Quale consiglio darebbe ai giovani musicisti?

«Penso che ogni generazione debba essere consapevole del periodo in cui vive. Quando iniziai, era importante avere un disco autoprodotto e un’etichetta per i concerti. Oggi, il contratto discografico serve quasi più a niente, devi sbatterti per trovare il tuo posto. Poi, bisogna capire qual è l’importanza della musica per te. Se è un mezzo per diventare un personaggio e raggiungere la ricchezza è un conto. Il discorso cambia quando decidi di costruire un percorso di qualità senza badare alle mode: solo così potrai diventare un musicista longevo».

Che ricordi ha di quel 5 ottobre 1996 ad Alba?

«Il 5 ottobre rimane dentro il cuore e la mente, non si cancella. Quella chiesa gremita dava un senso di sacralità ed emozione. Inizialmente ci fu qualche problema, molta gente non riusciva a entrare, ma tutto si risolse. Le testimonianze dei familiari e degli amici di Beppe Fenoglio mi rimarranno sempre impresse. Per fortuna vi è un documentario di Guido Chiesa per rivivere quella serata.
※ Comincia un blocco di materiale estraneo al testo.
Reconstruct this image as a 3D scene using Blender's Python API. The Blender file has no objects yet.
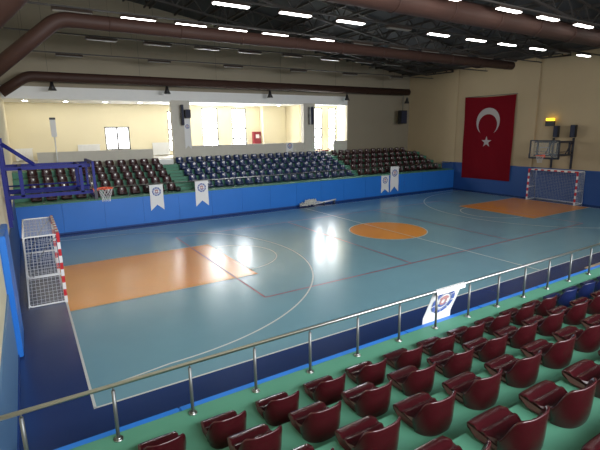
import bpy, bmesh, math, random
from mathutils import Vector, Matrix
random.seed(5)
PI = math.pi
S = bpy.context.scene
C = S.collection

# ------------------------------------------------------------ camera
F_PX, CAM = 439.92, Vector((-14.522, -15.462, 4.816))
YAW, PITCH, ROLL = 0.5524, -0.2130, -0.0144
fw = Vector((math.sin(YAW)*math.cos(PITCH), math.cos(YAW)*math.cos(PITCH), math.sin(PITCH)))
rt = Vector((math.cos(YAW), -math.sin(YAW), 0))
up = rt.cross(fw)
r2 = rt*math.cos(ROLL) + up*math.sin(ROLL)
u2 = up*math.cos(ROLL) - rt*math.sin(ROLL)
cd = bpy.data.cameras.new('camera')
cam = bpy.data.objects.new('camera', cd)
C.objects.link(cam)
cd.sensor_width = 36
cd.lens = F_PX/600*36
cd.clip_start = .05
m = Matrix((r2, u2, -fw)).transposed().to_4x4()
m.translation = CAM
cam.matrix_world = m
S.camera = cam

# ------------------------------------------------------------ world, large lights, exposure
W = bpy.data.worlds.new('overcast')
S.world = W
W.use_nodes = True
W.node_tree.nodes['Background'].inputs[0].default_value = (.86, .93, 1, 1)
W.node_tree.nodes['Background'].inputs[1].default_value = 1.0
S.view_settings.view_transform = 'Standard'
S.view_settings.look = 'None'
S.view_settings.exposure = 0.6
S.view_settings.gamma = 1


def area(name, loc, aim, sx, sy, power, col=(1, 1, 1), spread=180):
    l = bpy.data.lights.new(name, 'AREA')
    l.shape = 'RECTANGLE'
    l.size, l.size_y, l.energy, l.color = sx, sy, power, col
    l.spread = math.radians(spread)
    o = bpy.data.objects.new(name, l)
    C.objects.link(o)
    o.location = loc
    o.rotation_euler = (Vector(aim)-Vector(loc)).to_track_quat('-Z', 'Y').to_euler()
    return o


WIN = 17.0            # brightness of the daylit window panes
# daylight from the window band above the near stand, behind the camera
area('daylight_near_windows', (-6, -17.6, 6.4), (-7, 8.4, 3.2), 16, 2.4, 1150, (.97, .98, 1), 125)
# light of the rows of downlights in the gallery ceiling
area('gallery_downlight_rows', (-6.3, 16.2, 6.69), (-6.3, 16.2, 0), 17, 1.6, 100, (1, .96, .86))


# ------------------------------------------------------------ materials
MATS = {}


def mat(name, col, rough=.6, metal=0, spec=.5, emis=None, estr=0, noise=0, nscale=4, bump=0, bscale=30, coat=0, alpha=1):
    if name in MATS:
        return MATS[name]
    mt = bpy.data.materials.new(name)
    mt.use_nodes = True
    nt = mt.node_tree
    b = nt.nodes['Principled BSDF']
    b.inputs['Base Color'].default_value = (*col, 1)
    b.inputs['Roughness'].default_value = rough
    b.inputs['Metallic'].default_value = metal
    b.inputs['Specular IOR Level'].default_value = spec
    b.inputs['Coat Weight'].default_value = coat
    b.inputs['Coat Roughness'].default_value = .1
    b.inputs['Alpha'].default_value = alpha
    if emis:
        b.inputs['Emission Color'].default_value = (*emis, 1)
        b.inputs['Emission Strength'].default_value = estr
    tc = nt.nodes.new('ShaderNodeTexCoord')
    if noise:
        n = nt.nodes.new('ShaderNodeTexNoise')
        n.inputs['Scale'].default_value = nscale
        n.inputs['Detail'].default_value = 4
        nt.links.new(tc.outputs['Object'], n.inputs['Vector'])
        mx = nt.nodes.new('ShaderNodeMix')
        mx.data_type = 'RGBA'
        mx.inputs[6].default_value = (*[c*(1-noise) for c in col], 1)
        mx.inputs[7].default_value = (*[min(1, c*(1+noise)) for c in col], 1)
        nt.links.new(n.outputs['Fac'], mx.inputs[0])
        nt.links.new(mx.outputs[2], b.inputs['Base Color'])
    if bump:
        n = nt.nodes.new('ShaderNodeTexNoise')
        n.inputs['Scale'].default_value = bscale
        nt.links.new(tc.outputs['Object'], n.inputs['Vector'])
        bp = nt.nodes.new('ShaderNodeBump')
        bp.inputs['Strength'].default_value = bump
        bp.inputs['Distance'].default_value = .02
        nt.links.new(n.outputs['Fac'], bp.inputs['Height'])
        nt.links.new(bp.outputs['Normal'], b.inputs['Normal'])
    MATS[name] = mt
    return mt


FLR = dict(rough=.225, spec=.55, noise=.10, nscale=.6, bump=.07, bscale=2.2)
M_TEAL = mat('teal sports floor', (.185, .36, .435), **FLR)
M_NAVY = mat('navy sports floor', (.020, .045, .150), **FLR)
M_ORANGE = mat('orange sports floor', (.86, .33, .050), **FLR)
M_WLINE = mat('white line paint', (.62, .64, .60), rough=.35)
M_RLINE = mat('red line paint', (.30, .045, .075), rough=.35)
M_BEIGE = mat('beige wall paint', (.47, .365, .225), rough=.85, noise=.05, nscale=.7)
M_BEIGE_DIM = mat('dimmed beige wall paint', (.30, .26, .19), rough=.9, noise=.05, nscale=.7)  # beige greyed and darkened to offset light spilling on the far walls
M_CREAM = mat('cream gallery paint', (.76, .68, .47), rough=.85, noise=.03, nscale=.7)
M_WHITE = mat('white plaster', (.80, .80, .78), rough=.8, noise=.03)
M_GREYW = mat('grey parapet plaster', (.60, .57, .50), rough=.85, noise=.05)
M_BLUEW = mat('blue wall paint', (.016, .075, .27), rough=.55, noise=.06, nscale=.8)
M_PAD = mat('blue vinyl padding', (.018, .17, .60), rough=.42, noise=.06, nscale=1.2)
M_PADL = mat('lit blue vinyl', (.10, .22, .40), rough=.45, noise=.05)  # dado blue made paler, the light it catches put into the colour
M_SEAM = mat('padding seam', (.008, .05, .22), rough=.6)
M_GREEN = mat('green stand paint', (.070, .235, .155), rough=.62, noise=.14, nscale=1.6, bump=.1, bscale=9)
M_MAROON = mat('maroon seat plastic', (.038, .004, .0065), rough=.25, coat=.25)
M_BLUES = mat('dark blue seat plastic', (.012, .028, .10), rough=.28, coat=.25)
M_BLUEN = mat('royal blue seat plastic', (.008, .014, .065), rough=.3, coat=.25)
M_MAROOND = mat('dark red seat plastic', (.034, .006, .009), rough=.4)
M_PLATE = mat('white number plate', (.85, .84, .80), rough=.4)
M_STEEL = mat('brushed stainless steel', (.46, .47, .46), rough=.3, metal=1)
M_STEELD = mat('dull grey steel', (.17, .18, .18), rough=.45, metal=.7)
M_DUCT = mat('brown duct paint', (.048, .022, .016), rough=.6, spec=.3, noise=.1, nscale=2)
M_ROOF = mat('dark roof sheeting', (.040, .042, .045), rough=.8, noise=.25, nscale=1.5)
M_TRUSS = mat('dark truss steel', (.042, .036, .032), rough=.6)
M_BLACK = mat('black plastic', (.012, .012, .014), rough=.45)
M_LAMPBODY = mat('brown lamp housing', (.05, .035, .028), rough=.5)
M_LIT = mat('lit lamp tube', (.9, .9, .9), emis=(1, .97, .93), estr=9)
M_OFF = mat('unlit lamp tube', (.16, .15, .13), rough=.4)
M_SPOT = mat('lit downlight', (.9, .9, .9), emis=(1, .97, .9), estr=30)
M_SKY = mat('daylit window pane', (.9, .9, .9), rough=.2, emis=(.93, .97, 1), estr=WIN)
M_SKYD = mat('dimmed daylit window pane', (.9, .9, .9), rough=.2, emis=(.95, .97, 1), estr=WIN*.35)  # weaker glow for the first window, cutting its glare on the floor
M_PVC = mat('backlit window frame', (.16, .16, .16), rough=.6)  # white frames darkened in colour to read as backlit silhouettes
M_FLAG = mat('red flag cloth', (.17, .007, .013), rough=.9, spec=.05, noise=.06, nscale=2)
M_FLAGW = mat('white flag print', (.42, .38, .37), rough=.8)
M_CLOTH = mat('white banner cloth', (.80, .80, .80), rough=.8)
M_LOGO = mat('blue banner print', (.09, .14, .40), rough=.8)
M_LOGOR = mat('red banner print', (.50, .25, .25), rough=.8)
M_GREYP = mat('grey banner print', (.45, .47, .55), rough=.8)
M_GRED = mat('red goal paint', (.55, .018, .025), rough=.35)
M_GWHITE = mat('white goal paint', (.80, .80, .79), rough=.35)
M_NET = mat('white net cord', (.62, .64, .66), rough=.8)
M_HBLUE = mat('navy hoop steel', (.008, .013, .16), rough=.55, spec=.3)
M_HDARK = mat('dark hoop steel', (.018, .020, .034), rough=.4)
M_RIM = mat('orange rim paint', (.75, .10, .04), rough=.4)
M_REDBOX = mat('red cabinet paint', (.26, .02, .03), rough=.4)
M_WOOD = mat('pale bench wood', (.55, .42, .27), rough=.5, noise=.1, nscale=8)
M_AMBER = mat('amber lit panel', (.9, .6, .05), emis=(1, .62, .02), estr=2.2)
M_CONC = mat('grey gallery floor', (.35, .33, .30), rough=.7)


def glass():
    mt = bpy.data.materials.new('clear acrylic board')
    mt.use_nodes = True
    b = mt.node_tree.nodes['Principled BSDF']
    b.inputs['Base Color'].default_value = (.75, .80, .78, 1)
    b.inputs['Roughness'].default_value = .15
    b.inputs['Alpha'].default_value = .09
    return mt


M_GLASS = glass()


# ------------------------------------------------------------ mesh helpers
def bx(bm, x0, x1, y0, y1, z0, z1, mi=0, bevel=0):
    g = bmesh.ops.create_cube(bm, size=1)
    vs = g['verts']
    for v in vs:
        v.co = Vector(((x0+x1)/2+v.co.x*(x1-x0), (y0+y1)/2+v.co.y*(y1-y0), (z0+z1)/2+v.co.z*(z1-z0)))
    fs = {f for v in vs for f in v.link_faces}
    for f in fs:
        f.material_index = mi
    if bevel:
        es = {e for v in vs for e in v.link_edges}
        bmesh.ops.bevel(bm, geom=list(es), offset=bevel, segments=2, affect='EDGES')
    return bm


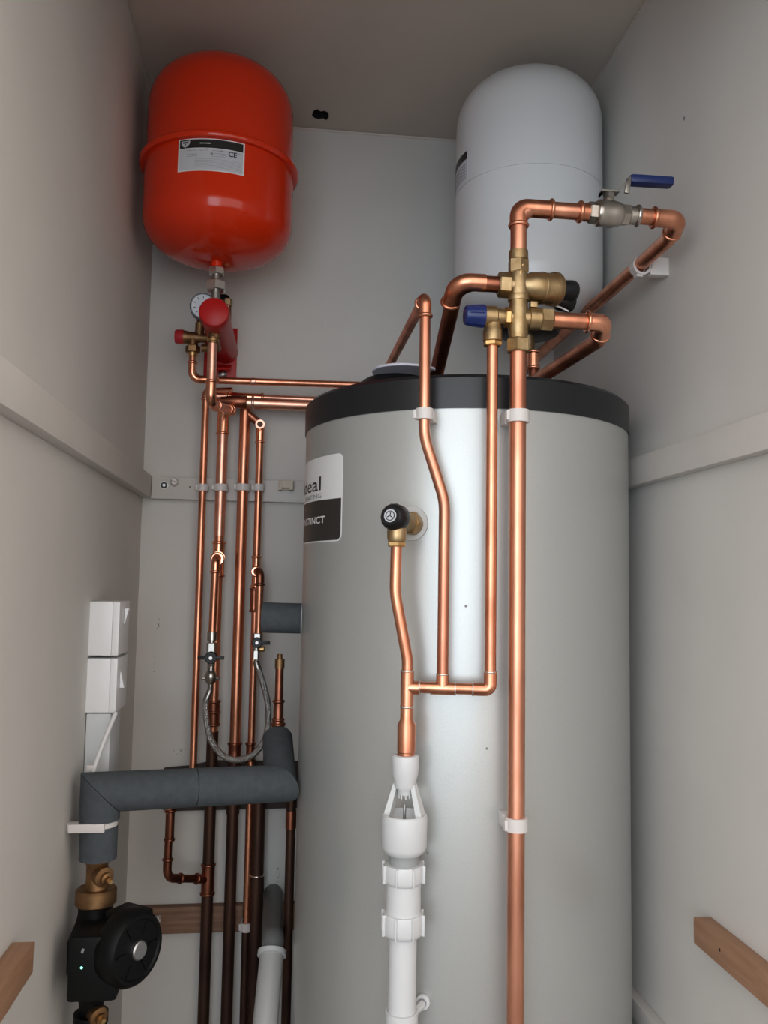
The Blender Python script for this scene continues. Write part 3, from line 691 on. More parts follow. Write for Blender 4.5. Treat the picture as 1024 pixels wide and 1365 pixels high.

Nessuno di noi si aspettava una tale partecipazione. Quando ci arrivò la proposta, avevamo pubblicato da poco Linea gotica: accettammo con umiltà e senso del dovere».

Gli altri appuntamenti 

Sempre per il trentennale della Carovana, in San Domenico proseguirà, fino al 29 giugno, la mostra “Artefatti fatti ad arte”, curata da Enzo Massa. Prima di Maroccolo la chiesa ospiterà, martedì 24 alle 21, il concerto del coro La la guys, diretto da Simona Colonna. Venerdì 27, alle 21, Roberto Tibaldi presenterà lo spettacolo sulle Multivisioni in ricordo di Marco Brovia. Altri due spettacoli sono in programma alle 17 di sabato 28, con La locandiera reloaded della compagnia Gli instabili, e di domenica 29 con Il testamento, monologo sulla disabilità scritto da Danilo Reschigna.